It holds onto the copy cached in the browser, even though the web server has a newer version.
This is probably because the HTTP Expires / Cache-Control headers are set.
http://developer.yahoo.com/performance/rules.html#expires
I wrote about this here:
http://www.codinghorror.com/blog/archives/000932.html
This isn't bad advice, per se, but it can cause huge problems if you get it wrong. In Microsoft's IIS, for example, the Expires header is always turned off by default, probably for that very reason. By setting an Expires header on HTTP resources, you're telling the client to never check for new versions of that resource -- at least not until the expiration date on the Expires header. When I say never, I mean it -- the browser won't even ask for a new version; it'll just assume its cached version is good to go until the client clears the cache, or the cache reaches the expiration date. Yahoo notes that they change the filename of these resources when they need them refreshed.

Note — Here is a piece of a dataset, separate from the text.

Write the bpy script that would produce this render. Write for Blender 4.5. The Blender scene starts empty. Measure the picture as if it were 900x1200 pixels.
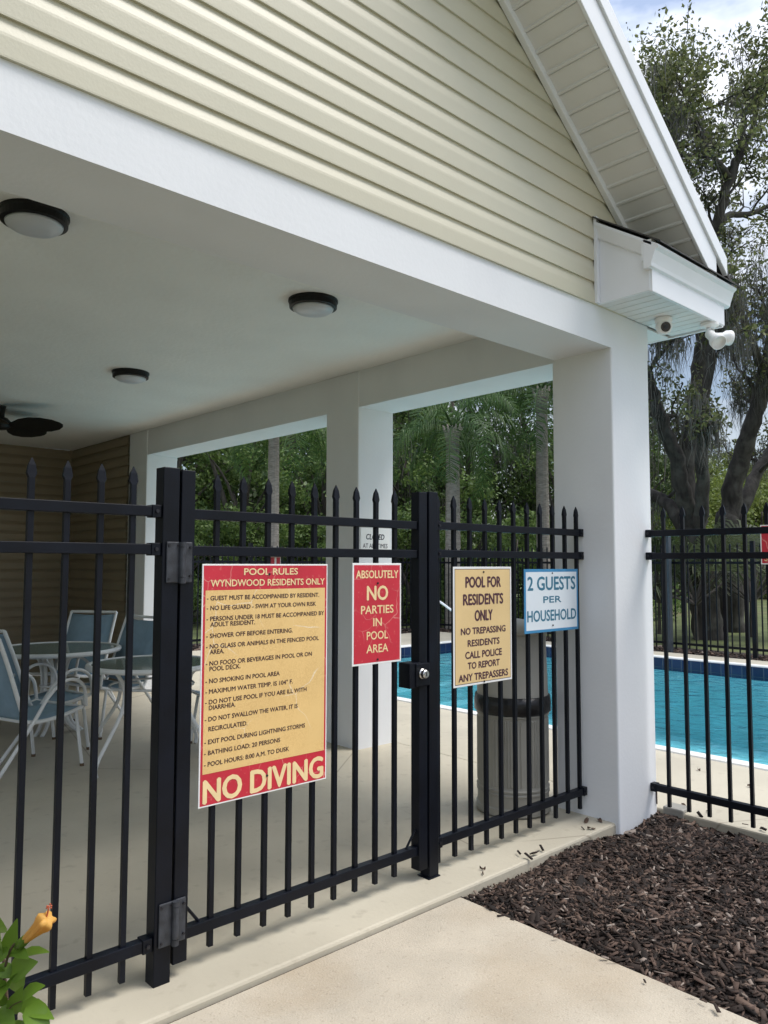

All you're really saving here is the cost of the client pinging the server for a new version and getting a 304 not modified header back in the common case that the resource hasn't changed. That's not much overhead.. unless you're Yahoo. Sure, if you have a set of images or scripts that almost never change, definitely exploit client caching and turn on the Cache-Control header. Caching is critical to browser performance; every web developer should have a deep understanding of how HTTP caching works. But only use it in a surgical, limited way for those specific folders or files that can benefit. For anything else, the risk outweighs the benefit. It's certainly not something you want turned on as a blanket default for your entire website.. unless you like changing filenames every time the content changes.